Mata Moana by Robert Henri, 1920

I regard the salons of Paris and the big annuals as institutions detrimental to art. Art should not be segregated to a certain six weeks in the year. Art should be persistent; exhibitions should be small. Everyone enjoys Fifth Avenue, because there a series of very small exhibitions occur in the dealers' galleries. We enjoy them all, for they are not beyond our endurance and because they are divided into groups, a group in each gallery; we are thus enabled to see more and enjoy more than were they smashed together in one great hodge-podge. And on Fifth Avenue art is persistent; we can always find something there in all seasons.

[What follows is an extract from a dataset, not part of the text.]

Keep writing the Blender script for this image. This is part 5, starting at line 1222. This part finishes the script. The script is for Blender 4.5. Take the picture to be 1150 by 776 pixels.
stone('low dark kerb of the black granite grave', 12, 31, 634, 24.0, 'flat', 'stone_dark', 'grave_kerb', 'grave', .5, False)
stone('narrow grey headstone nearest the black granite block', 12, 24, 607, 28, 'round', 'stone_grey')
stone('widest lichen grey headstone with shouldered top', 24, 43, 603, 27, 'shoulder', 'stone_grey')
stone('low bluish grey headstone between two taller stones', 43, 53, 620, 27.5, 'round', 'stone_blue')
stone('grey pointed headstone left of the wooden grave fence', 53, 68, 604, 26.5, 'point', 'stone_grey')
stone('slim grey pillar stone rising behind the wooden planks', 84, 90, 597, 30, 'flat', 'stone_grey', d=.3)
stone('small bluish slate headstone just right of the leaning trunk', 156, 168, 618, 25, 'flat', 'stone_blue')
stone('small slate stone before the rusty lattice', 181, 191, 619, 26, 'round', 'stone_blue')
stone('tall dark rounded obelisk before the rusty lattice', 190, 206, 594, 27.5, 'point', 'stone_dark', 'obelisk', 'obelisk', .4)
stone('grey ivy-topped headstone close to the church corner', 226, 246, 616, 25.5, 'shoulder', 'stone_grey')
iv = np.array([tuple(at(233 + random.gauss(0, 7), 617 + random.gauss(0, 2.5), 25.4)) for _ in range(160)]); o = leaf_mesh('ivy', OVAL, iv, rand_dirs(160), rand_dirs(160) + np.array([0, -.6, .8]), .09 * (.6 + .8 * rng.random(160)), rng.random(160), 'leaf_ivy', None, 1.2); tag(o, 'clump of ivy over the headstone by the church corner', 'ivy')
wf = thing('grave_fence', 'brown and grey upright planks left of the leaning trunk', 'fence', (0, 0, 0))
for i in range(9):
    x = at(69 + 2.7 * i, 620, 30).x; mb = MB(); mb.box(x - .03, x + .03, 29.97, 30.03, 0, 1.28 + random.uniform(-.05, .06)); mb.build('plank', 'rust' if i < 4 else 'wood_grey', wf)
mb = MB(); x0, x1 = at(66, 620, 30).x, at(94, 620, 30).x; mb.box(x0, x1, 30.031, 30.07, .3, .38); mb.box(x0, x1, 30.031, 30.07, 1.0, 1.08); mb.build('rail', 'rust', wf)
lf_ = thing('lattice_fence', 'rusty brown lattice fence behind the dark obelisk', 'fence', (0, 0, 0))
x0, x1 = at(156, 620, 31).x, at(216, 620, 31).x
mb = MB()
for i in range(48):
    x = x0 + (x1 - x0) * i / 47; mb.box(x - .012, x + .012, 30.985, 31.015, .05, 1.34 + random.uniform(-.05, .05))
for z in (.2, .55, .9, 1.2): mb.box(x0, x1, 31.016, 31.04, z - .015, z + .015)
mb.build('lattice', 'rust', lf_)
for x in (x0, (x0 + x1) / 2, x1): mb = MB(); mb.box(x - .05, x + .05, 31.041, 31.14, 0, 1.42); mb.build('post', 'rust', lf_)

The Big Show should not be desired. All over the world art has been made into a three-ringed circus with salons. All who are familiar with modern art history know the "salon pictures" as a special and very overgrown and mongrel breed.

--Robert Henri, 1926

4 Comments

Wow! Someone who can actually write, is writing about art. Now that is something you won't find anywhere on the Internet. Henri was brilliant. Thanks for the pertinent and timely quote.

Instead of returning to the great circle jerk in the sky known as the art blogger network, I decided to bail completely many months ago. I don't visit them anymore and I simply don't care what they have to say. Returning to brilliant thinkers or writers like Henri is so much more worthwhile. I can't even make it through one paragraph of contemporary art talk bullshit, whether it appears online or in print. I don't care about appropriation art, bad or ironic painting, photo based claptrap, excruciatingly bad and self consciously fragmentary video crap. Fuck them all. Eventually they will have to cannibalize one another because there won't be any scapegoats left for them to gang up on. I pity the person who decides to wade through the mounds of shitty art and art writing out there, only to find themselves filled with contempt and disillusionment.